In 1939, on Easter Sunday, African-American contralto Marian Anderson gave a free open-air concert before more than 75,000 people from the steps of the Lincoln Memorial in Washington after the Daughters of the American Revolution denied her use of Constitution Hall because of her race.

In 1940, Germany invaded Norway and Denmark.

In 1947, a tornado roared through at least 12 towns in Texas, Oklahoma and Kansas, killing 169 people. The twister traveled 221 miles across the three states.

In 1959, the National Aeronautics and Space Administration introduced America’s first astronauts to the public. The seven men — military test pilots M. Scott Carpenter, L. Gordon Cooper, John H.Glenn, Virgil I. “Gus” Grissom, Walter M. “Wally” Schirra, Alan B. Shepard and Donald K. “Deke” Slayton — were selected from a group of 32 candidates to take part in Project Mercury.

In 1963, by an act of the U.S. Congress, British statesman Winston Churchill became an honorary U.S. citizen.

In 1965, the Astrodome opened in Houston for the first indoor Major League Baseball game.

In 1976, the United States and Soviet Union agreed on the size of nuclear tests for peaceful use.

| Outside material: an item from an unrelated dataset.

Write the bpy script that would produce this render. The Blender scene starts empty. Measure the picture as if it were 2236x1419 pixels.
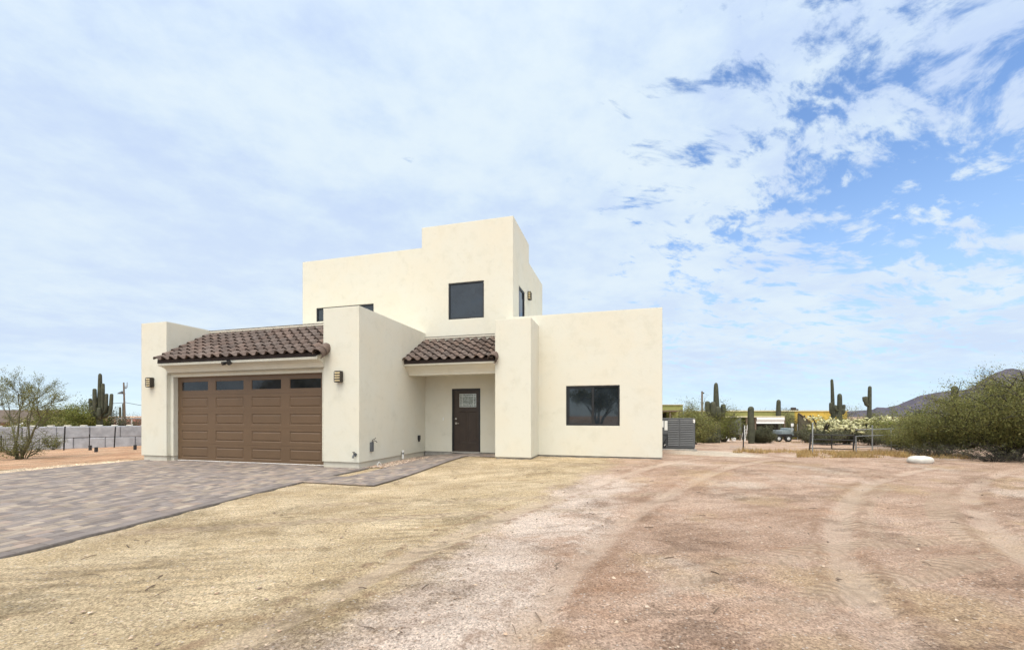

In 1996, former U.S. Rep. Dan Rostenkowski, D-Ill., pleaded guilty to mail fraud and was sentenced to 17 months in prison.

In 1999, the president of Niger, Ibrahim Bare Mainassara, was assassinated and a military junta led by the commander of the presidential guards took over.

In 2003, Iraqis, with help from Americans, toppled a 20-foot-tall statue of Saddam Hussein in Baghdad’s Firdos Square.

In 2005, Prince Charles, heir to the British throne, married his longtime companion, Camilla Parker Bowles, at Windsor Castle. She took the title duchess of Cornwall.

In 2007, Iranian President Mahmoud Ahmadinejad announced that his country could produce nuclear fuel on an industrial scale.

In 2010, U.S. Supreme Court Justice John Paul Stevens, 11 days shy of 90, announced he would retire after 35 years on the court where he was widely regarded as leader of the liberal bloc.

In 2012, South Korea’s national police chief, Cho Hyun-oh, resigned amid criticism of how police handled an emergency call from a woman later killed by her kidnapper. Cho apologized for the “carelessness of the police and the horrendous results it led to.”

In 2014, a 16-year-old boy armed with two large knives stabbed and slashed 20 fellow students and a security guard at a school in Murrysville, Pa. No one was killed but at least four of the victims had serious wounds.

In 2017, more than 40 people died in Egypt after explosions targeted two Coptic churches as Christians celebrated Palm Sunday.

Marian Anderson, in forgiving the Daughters of the American Revolution for withdrawing an invitation to perform because she was African-American, said, “You lose a lot of time hating people.”